__SET EXERCISE__.
Identify all lines in the listing that include the word "scene", and copy them out.

+===+

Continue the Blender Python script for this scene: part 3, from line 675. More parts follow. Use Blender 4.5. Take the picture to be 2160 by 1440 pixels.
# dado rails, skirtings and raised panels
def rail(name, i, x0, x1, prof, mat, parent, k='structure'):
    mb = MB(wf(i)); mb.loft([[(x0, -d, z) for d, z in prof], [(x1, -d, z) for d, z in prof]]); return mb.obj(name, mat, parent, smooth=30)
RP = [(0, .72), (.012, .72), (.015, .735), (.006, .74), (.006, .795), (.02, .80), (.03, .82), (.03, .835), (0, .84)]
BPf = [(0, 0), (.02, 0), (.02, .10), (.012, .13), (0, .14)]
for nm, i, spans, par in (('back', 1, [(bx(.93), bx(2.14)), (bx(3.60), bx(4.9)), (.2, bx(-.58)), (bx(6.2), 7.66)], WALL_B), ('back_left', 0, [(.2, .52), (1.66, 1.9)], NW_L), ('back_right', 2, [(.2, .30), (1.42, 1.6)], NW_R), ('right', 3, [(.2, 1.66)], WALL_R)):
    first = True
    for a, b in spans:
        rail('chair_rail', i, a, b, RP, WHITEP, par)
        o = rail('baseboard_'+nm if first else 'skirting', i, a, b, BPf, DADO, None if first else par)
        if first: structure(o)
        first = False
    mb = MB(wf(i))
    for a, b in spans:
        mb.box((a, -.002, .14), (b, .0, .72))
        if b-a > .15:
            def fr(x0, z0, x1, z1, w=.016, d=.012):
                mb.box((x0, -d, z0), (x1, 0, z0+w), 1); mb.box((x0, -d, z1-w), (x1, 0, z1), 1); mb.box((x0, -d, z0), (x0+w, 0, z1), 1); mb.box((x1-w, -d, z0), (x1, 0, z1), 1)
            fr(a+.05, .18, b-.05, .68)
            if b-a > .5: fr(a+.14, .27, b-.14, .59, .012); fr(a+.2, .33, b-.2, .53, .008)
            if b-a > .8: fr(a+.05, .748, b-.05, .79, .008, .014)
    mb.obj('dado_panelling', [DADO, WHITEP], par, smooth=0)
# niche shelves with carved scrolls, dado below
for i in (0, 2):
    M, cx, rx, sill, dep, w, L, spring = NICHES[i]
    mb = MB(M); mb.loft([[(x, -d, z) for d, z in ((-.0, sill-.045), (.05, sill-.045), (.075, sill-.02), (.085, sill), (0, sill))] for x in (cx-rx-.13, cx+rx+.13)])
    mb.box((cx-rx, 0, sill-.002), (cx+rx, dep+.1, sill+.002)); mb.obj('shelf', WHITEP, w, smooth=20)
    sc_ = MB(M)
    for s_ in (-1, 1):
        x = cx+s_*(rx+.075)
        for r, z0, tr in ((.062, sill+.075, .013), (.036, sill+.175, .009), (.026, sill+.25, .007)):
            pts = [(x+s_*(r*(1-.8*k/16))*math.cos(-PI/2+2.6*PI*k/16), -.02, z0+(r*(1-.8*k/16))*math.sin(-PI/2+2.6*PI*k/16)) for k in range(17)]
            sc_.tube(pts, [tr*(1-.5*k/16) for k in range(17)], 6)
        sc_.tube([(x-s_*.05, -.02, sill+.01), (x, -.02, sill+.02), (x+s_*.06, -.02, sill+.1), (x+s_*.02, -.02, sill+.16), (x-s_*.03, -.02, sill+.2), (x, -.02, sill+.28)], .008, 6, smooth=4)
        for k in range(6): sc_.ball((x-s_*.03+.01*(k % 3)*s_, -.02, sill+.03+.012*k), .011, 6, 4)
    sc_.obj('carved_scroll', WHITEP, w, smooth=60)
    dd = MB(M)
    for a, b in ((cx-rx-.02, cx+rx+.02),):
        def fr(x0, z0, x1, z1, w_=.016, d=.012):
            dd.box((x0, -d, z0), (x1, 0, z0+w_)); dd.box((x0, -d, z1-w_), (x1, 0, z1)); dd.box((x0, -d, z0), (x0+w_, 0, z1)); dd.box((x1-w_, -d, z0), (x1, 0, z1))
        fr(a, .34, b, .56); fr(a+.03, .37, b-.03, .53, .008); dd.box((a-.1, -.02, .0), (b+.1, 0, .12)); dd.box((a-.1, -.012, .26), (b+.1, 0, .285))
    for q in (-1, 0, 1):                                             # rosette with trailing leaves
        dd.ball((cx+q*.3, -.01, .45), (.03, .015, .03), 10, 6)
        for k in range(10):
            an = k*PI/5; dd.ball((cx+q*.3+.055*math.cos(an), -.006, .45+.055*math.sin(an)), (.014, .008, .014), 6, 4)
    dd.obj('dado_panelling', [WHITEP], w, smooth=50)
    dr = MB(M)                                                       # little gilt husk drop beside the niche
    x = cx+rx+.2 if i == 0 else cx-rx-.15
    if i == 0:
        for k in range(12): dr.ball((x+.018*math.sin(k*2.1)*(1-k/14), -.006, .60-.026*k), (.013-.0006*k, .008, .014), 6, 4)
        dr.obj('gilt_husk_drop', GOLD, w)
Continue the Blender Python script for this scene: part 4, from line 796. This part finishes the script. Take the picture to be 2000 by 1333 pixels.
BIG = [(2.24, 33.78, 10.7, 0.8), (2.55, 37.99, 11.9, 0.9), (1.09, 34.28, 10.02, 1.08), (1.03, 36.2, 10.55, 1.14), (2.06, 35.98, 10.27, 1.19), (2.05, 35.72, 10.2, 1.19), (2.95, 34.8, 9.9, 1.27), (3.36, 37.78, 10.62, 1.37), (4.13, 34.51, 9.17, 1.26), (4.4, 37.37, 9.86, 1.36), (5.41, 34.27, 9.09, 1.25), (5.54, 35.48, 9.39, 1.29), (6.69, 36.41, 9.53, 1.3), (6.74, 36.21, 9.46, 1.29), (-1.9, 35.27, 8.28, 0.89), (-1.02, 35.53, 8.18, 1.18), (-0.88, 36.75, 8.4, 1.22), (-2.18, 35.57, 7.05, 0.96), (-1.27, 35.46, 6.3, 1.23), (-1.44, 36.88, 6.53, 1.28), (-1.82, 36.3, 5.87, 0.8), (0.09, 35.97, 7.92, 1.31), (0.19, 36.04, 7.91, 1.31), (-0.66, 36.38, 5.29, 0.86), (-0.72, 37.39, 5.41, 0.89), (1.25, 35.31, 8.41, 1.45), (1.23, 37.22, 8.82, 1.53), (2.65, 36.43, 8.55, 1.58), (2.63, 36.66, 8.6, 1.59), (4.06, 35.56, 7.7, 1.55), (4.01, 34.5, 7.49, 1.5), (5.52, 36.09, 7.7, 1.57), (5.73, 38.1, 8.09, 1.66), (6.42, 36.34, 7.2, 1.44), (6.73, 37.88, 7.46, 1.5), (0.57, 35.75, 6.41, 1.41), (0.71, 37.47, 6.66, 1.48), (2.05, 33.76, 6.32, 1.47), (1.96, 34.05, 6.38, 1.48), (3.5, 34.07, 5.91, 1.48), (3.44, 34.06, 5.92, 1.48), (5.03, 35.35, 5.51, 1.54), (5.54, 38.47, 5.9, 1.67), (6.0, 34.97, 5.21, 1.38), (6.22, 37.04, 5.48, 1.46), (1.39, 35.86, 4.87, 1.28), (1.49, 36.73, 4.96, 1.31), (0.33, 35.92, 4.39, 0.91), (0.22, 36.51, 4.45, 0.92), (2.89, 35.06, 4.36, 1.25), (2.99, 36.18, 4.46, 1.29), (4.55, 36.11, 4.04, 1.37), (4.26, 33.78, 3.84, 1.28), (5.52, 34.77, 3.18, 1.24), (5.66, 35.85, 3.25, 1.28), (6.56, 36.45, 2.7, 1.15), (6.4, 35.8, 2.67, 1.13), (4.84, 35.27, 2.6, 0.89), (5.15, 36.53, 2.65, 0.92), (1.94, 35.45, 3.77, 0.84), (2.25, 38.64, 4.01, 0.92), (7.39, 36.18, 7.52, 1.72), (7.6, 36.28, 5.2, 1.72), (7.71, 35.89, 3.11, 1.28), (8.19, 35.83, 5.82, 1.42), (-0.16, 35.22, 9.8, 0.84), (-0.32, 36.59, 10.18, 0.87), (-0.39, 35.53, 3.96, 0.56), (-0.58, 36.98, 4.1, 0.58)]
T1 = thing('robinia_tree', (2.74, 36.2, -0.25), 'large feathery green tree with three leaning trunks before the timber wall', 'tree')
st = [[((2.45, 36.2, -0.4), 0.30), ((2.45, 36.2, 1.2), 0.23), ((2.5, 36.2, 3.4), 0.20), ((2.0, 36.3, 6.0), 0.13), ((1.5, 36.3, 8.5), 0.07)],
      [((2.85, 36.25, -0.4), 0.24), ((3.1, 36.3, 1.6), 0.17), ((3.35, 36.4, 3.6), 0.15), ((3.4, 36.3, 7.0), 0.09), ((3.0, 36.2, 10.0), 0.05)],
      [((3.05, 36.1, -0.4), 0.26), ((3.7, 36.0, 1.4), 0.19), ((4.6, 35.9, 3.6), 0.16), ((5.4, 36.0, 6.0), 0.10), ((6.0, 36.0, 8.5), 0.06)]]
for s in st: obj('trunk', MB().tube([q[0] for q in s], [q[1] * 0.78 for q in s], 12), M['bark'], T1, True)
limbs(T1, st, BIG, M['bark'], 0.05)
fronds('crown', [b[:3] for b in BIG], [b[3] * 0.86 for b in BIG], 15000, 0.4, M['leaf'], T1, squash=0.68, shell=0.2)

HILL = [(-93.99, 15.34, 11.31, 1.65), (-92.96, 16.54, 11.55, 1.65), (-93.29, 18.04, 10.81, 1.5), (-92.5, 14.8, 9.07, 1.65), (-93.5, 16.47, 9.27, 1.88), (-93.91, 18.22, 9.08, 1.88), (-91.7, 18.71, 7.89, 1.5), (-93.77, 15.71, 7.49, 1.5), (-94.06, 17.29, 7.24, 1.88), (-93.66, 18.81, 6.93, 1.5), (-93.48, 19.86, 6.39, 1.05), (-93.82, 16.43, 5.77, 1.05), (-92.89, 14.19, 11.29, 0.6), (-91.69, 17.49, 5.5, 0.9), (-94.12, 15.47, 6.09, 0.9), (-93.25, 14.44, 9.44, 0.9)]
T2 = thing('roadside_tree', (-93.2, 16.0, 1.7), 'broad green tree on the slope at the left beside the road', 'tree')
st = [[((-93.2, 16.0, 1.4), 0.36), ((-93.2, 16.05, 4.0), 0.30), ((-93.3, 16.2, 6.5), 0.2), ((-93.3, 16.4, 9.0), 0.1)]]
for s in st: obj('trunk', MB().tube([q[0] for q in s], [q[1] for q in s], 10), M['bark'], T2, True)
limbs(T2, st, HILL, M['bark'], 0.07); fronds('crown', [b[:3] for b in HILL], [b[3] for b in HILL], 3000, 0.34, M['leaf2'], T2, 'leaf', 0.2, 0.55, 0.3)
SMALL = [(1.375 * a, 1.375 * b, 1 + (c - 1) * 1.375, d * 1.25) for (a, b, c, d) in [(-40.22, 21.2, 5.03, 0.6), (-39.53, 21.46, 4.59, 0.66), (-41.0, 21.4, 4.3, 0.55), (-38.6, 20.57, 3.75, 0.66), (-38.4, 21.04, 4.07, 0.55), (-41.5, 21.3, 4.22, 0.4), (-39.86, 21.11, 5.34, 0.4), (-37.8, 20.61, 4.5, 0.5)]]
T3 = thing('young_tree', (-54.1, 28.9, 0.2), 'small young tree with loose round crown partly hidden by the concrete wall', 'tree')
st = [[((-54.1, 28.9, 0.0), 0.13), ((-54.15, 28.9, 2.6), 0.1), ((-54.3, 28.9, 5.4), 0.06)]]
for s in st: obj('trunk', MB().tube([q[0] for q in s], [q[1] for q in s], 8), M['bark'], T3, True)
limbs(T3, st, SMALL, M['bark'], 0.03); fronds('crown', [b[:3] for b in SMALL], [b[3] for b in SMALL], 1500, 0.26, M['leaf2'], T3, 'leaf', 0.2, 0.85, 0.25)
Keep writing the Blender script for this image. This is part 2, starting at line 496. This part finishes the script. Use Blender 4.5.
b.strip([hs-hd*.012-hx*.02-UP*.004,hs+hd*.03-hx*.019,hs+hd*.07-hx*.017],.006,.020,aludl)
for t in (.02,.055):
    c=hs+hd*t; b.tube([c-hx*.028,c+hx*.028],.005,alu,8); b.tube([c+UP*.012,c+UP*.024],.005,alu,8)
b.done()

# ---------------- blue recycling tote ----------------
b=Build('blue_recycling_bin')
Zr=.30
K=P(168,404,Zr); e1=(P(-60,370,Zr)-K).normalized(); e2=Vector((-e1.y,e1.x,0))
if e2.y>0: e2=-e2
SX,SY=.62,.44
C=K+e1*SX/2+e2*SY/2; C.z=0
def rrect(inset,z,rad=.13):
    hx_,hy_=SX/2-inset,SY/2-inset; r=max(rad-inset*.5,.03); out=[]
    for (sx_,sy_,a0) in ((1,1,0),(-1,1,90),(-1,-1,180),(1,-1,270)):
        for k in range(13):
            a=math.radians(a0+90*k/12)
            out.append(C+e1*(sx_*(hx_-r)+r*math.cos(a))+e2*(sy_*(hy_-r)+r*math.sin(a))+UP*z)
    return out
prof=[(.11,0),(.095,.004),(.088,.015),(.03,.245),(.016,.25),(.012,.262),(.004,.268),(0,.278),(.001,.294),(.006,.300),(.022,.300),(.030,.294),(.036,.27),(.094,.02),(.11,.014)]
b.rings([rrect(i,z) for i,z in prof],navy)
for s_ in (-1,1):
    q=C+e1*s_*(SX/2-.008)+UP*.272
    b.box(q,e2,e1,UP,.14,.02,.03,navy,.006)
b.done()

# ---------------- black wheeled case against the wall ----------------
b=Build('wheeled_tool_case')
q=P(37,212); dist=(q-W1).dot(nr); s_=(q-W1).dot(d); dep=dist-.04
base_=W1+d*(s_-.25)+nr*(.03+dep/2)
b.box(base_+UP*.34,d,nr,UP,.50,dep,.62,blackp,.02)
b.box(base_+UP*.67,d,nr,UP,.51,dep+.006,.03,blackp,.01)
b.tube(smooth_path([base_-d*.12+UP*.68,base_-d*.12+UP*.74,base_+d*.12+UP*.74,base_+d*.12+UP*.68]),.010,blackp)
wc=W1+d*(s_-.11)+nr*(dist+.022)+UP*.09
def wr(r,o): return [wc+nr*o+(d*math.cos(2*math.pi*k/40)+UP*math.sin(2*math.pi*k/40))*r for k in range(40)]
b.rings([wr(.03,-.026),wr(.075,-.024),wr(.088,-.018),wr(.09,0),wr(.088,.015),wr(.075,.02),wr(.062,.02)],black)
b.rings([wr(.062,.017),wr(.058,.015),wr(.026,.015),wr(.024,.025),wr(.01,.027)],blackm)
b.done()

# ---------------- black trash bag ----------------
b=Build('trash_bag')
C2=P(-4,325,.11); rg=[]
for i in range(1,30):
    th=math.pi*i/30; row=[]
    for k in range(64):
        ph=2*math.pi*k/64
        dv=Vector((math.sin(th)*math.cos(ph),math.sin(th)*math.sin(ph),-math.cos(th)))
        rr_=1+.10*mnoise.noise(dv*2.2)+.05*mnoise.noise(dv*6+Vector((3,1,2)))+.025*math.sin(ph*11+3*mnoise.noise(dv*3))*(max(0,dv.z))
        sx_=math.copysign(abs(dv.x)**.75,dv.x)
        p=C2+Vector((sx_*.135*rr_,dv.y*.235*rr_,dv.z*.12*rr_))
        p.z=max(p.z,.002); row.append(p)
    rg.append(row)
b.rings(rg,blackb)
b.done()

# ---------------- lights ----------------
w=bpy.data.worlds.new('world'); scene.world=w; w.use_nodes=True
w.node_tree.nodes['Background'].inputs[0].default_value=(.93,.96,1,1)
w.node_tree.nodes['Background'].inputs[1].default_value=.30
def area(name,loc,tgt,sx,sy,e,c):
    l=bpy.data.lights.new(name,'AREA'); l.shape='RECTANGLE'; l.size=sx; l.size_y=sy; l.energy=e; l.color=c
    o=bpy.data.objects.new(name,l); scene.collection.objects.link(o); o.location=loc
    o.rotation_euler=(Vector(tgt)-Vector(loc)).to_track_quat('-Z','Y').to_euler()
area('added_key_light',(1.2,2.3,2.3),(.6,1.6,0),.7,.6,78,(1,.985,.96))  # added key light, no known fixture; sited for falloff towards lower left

+===+

__RESULT__.
Continue the Blender Python script for this scene: part 3, from line 675. More parts follow. Use Blender 4.5. Take the picture to be 2160 by 1440 pixels.
Continue the Blender Python script for this scene: part 4, from line 796. This part finishes the script. Take the picture to be 2000 by 1333 pixels.
w=bpy.data.worlds.new('world'); scene.world=w; w.use_nodes=True
    o=bpy.data.objects.new(name,l); scene.collection.objects.link(o); o.location=loc